[Your instructions]: Keep only the lines of the listing that include the word "More", and copy them.
>> BEGIN Data extract
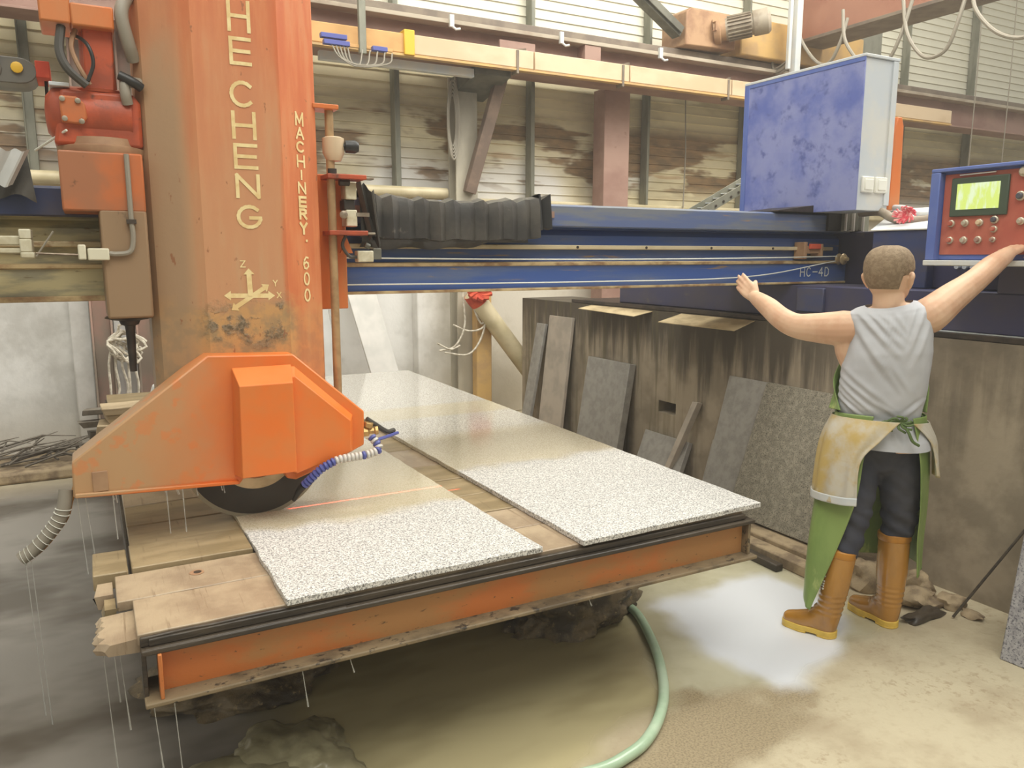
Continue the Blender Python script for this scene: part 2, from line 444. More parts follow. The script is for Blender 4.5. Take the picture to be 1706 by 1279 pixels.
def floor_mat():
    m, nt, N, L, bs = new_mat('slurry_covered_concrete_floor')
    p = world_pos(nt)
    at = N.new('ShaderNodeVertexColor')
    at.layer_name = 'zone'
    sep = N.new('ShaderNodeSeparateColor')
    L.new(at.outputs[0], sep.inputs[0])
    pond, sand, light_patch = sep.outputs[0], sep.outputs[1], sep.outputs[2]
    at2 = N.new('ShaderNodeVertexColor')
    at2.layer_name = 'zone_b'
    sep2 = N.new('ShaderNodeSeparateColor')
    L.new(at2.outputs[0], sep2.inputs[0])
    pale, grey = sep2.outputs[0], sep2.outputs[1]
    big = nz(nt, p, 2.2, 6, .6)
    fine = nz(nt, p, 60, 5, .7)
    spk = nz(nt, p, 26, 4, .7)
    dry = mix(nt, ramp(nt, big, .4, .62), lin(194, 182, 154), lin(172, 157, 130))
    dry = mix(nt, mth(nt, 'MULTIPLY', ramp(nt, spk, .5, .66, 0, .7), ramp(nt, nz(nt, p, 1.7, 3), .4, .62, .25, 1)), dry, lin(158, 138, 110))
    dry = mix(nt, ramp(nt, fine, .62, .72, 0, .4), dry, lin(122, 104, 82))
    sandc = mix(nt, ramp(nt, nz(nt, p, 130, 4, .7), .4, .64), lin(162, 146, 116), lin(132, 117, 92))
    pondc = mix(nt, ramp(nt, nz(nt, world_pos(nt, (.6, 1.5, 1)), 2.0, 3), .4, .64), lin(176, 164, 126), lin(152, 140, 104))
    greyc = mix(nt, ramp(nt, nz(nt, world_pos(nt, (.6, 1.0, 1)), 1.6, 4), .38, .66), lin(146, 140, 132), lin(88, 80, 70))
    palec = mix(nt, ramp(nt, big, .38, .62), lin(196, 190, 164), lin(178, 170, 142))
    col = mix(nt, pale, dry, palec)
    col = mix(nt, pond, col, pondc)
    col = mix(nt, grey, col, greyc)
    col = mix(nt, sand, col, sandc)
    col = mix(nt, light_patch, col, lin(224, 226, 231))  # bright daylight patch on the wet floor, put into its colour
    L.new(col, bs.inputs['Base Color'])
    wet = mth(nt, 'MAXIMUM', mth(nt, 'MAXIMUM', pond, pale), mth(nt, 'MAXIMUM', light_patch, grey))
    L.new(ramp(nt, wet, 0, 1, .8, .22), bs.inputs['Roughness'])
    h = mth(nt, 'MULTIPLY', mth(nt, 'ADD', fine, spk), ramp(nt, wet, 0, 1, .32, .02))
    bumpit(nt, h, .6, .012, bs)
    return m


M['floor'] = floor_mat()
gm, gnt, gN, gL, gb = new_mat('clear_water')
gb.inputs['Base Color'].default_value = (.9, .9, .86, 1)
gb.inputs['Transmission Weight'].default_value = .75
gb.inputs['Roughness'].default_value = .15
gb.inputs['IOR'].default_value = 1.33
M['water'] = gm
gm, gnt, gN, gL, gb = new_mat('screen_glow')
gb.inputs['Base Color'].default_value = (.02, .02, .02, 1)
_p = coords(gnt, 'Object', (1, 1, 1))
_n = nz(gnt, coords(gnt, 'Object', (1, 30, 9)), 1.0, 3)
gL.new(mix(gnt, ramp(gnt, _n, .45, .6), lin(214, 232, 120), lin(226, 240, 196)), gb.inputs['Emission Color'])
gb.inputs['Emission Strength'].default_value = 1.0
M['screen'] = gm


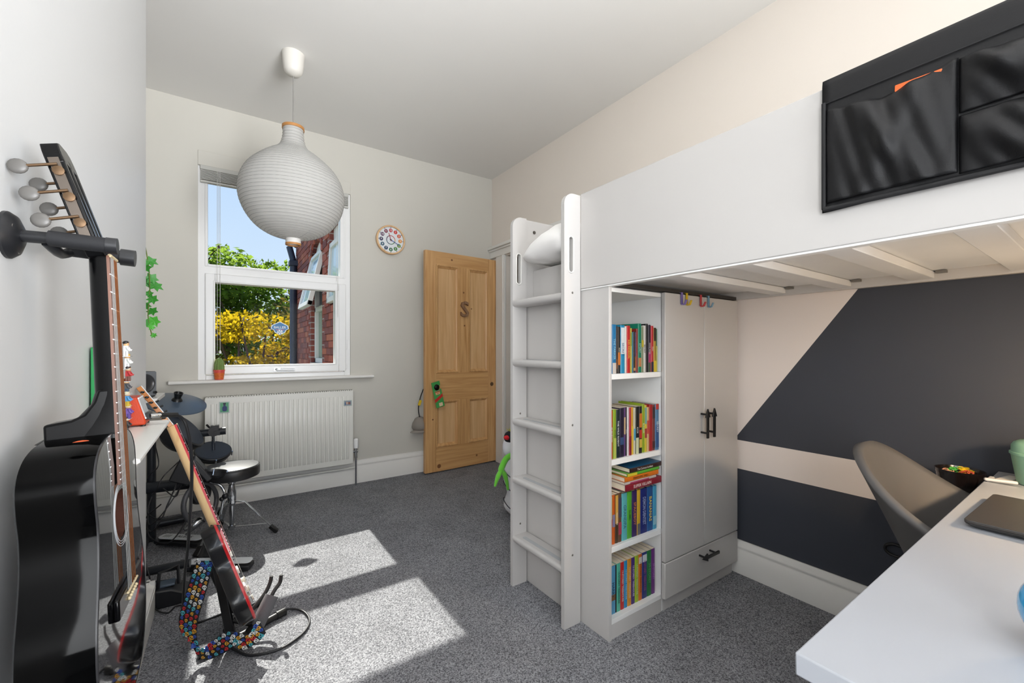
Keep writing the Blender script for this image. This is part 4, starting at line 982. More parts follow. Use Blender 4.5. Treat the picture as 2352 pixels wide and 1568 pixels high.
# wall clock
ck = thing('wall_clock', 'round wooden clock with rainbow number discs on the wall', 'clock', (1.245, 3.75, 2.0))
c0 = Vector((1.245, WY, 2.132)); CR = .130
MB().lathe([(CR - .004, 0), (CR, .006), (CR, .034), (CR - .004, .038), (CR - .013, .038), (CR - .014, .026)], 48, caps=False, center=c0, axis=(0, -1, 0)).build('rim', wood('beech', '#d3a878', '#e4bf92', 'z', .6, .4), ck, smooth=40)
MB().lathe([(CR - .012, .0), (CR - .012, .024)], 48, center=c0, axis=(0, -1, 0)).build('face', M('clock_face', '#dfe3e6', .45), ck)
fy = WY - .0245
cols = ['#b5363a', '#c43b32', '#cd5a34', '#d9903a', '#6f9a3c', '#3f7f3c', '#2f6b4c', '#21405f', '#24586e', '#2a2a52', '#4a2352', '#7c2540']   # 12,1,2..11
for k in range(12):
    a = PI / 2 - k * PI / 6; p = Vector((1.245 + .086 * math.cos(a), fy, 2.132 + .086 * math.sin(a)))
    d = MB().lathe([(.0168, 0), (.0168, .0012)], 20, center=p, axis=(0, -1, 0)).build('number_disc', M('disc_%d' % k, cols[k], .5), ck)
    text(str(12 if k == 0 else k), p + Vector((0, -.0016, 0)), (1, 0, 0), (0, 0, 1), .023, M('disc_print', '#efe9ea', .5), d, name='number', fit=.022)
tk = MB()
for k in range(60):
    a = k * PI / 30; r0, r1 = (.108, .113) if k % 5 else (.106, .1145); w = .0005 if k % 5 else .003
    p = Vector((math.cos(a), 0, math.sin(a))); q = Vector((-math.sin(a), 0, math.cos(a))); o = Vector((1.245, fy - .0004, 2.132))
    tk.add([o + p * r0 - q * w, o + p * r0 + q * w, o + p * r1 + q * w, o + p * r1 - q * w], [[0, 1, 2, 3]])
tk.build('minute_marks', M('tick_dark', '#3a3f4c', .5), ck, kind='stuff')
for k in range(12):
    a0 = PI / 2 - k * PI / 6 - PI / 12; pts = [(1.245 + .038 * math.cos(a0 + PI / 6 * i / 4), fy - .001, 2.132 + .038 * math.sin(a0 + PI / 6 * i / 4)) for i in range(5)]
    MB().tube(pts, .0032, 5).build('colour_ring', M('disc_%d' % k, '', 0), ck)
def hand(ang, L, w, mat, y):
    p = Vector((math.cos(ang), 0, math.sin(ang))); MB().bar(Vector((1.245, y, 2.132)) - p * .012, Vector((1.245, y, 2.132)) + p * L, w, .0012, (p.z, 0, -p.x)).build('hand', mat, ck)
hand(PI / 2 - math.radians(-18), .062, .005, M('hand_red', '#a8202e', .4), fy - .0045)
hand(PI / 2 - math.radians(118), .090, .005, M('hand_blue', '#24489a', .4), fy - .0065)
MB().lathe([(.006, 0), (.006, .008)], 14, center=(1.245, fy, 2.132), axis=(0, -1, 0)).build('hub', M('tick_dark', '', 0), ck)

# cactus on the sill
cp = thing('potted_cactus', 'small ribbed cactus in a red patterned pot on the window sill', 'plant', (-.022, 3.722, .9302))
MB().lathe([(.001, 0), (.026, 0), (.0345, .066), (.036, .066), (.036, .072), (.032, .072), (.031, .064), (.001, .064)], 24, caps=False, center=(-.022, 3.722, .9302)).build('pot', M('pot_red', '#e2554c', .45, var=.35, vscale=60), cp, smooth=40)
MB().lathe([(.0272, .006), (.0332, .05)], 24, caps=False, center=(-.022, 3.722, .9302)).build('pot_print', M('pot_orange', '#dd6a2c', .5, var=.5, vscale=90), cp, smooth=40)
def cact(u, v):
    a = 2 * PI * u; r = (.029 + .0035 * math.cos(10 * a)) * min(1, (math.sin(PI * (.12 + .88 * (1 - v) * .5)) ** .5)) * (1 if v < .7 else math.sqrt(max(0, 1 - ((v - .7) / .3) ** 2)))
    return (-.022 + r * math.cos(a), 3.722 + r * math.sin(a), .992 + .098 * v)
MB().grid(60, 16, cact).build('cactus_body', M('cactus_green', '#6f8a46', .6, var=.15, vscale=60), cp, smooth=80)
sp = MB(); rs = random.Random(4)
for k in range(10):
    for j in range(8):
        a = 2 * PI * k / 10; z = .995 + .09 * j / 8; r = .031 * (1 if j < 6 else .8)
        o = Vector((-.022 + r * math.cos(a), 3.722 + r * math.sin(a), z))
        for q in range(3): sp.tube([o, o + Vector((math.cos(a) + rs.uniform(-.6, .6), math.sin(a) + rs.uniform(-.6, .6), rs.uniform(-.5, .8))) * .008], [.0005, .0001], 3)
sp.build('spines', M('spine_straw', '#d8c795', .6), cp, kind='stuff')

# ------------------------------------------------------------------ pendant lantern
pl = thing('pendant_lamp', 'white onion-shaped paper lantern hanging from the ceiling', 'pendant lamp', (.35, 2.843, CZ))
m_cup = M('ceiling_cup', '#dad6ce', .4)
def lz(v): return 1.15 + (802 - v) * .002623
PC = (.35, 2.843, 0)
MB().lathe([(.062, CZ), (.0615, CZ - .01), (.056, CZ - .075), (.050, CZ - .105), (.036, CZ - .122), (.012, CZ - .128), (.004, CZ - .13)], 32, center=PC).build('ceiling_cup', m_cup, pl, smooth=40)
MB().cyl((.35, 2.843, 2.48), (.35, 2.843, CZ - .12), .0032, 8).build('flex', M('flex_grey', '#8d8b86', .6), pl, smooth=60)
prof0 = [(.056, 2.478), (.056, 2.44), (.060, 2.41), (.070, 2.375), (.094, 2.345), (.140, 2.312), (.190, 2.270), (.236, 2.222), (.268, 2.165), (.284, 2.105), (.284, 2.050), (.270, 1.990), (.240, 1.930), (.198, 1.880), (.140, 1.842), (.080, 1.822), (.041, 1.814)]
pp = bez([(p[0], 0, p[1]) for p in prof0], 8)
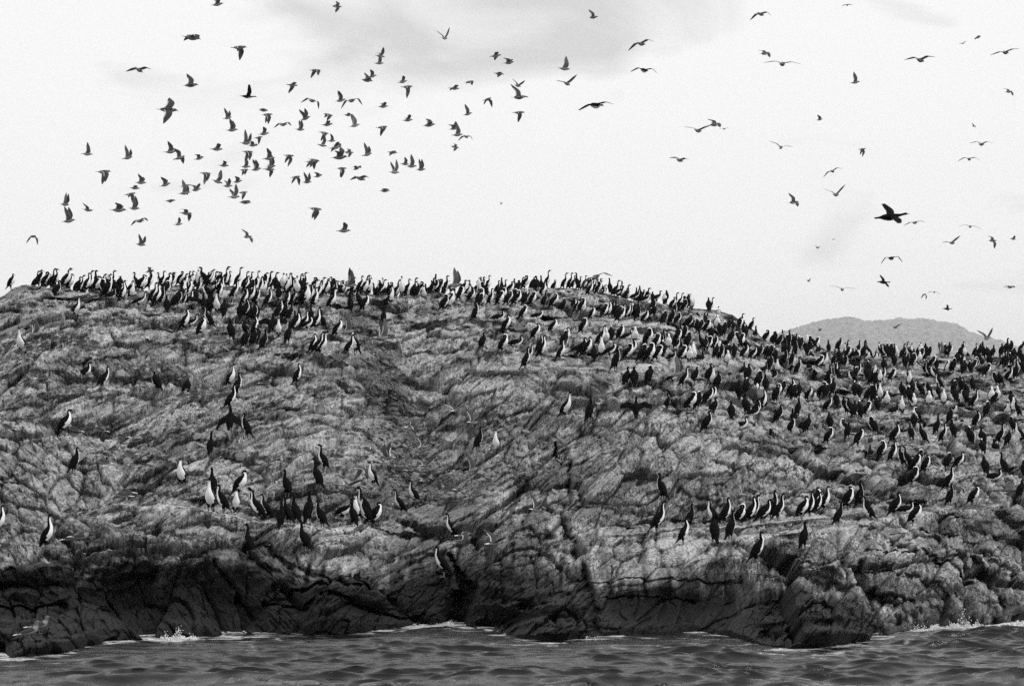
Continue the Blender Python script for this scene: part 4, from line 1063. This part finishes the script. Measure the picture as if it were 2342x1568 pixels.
>> END Data extract
[Output]:
Continue the Blender Python script for this scene: part 2, from line 444. More parts follow. The script is for Blender 4.5. Take the picture to be 1706 by 1279 pixels.
Keep writing the Blender script for this image. This is part 4, starting at line 982. More parts follow. Use Blender 4.5. Treat the picture as 2352 pixels wide and 1568 pixels high.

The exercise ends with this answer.